Courts must grant relief of injunction only in situations which so clearly call for it as to make its refusal work real and serious hardship and injustice. Injunction is a preventive relief against irremediable mischief. An injury is deemed to be irreparable and mischief is said to be irremediable where damage apprehended from the threatened act cannot be compensated with money. If a right being assailed as not justiciable, no relief in the form of injunction, temporary or perpetual, can be granted. In this case, the workmen had founded their suit on an anticipated breach of contract of personal service the performance of which could not be specifically enforced under Section 41(s) of the Special Relief Act, 1963. When the Court was not competent in the case of dismissal of the employee to pass a decree requiring the employee to be treated as being in employment, it would not have jurisdiction to grant a lesser relief of prohibiting the employer from proceeding with the disciplinary proceeding against the employees.
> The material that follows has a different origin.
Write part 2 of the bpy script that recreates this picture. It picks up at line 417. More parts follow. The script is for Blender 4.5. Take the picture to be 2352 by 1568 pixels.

Therefore, the Order of ad-interim injunction was entirely misconceived and the trial Court had abused powers vested under Order 39, Code of Civil Procedure.
The observations extracted above are applicable on all fours to the facts of the present case.

16. In view of what has been stated above, the revision deserves to be allowed.

17. In the result, the Civil Revision Petition is allowed; the Order of the Court below is set aside and I.A. No. 393 of 1989 is dismissed, however, in the circumstances of the case, I make no order as to costs.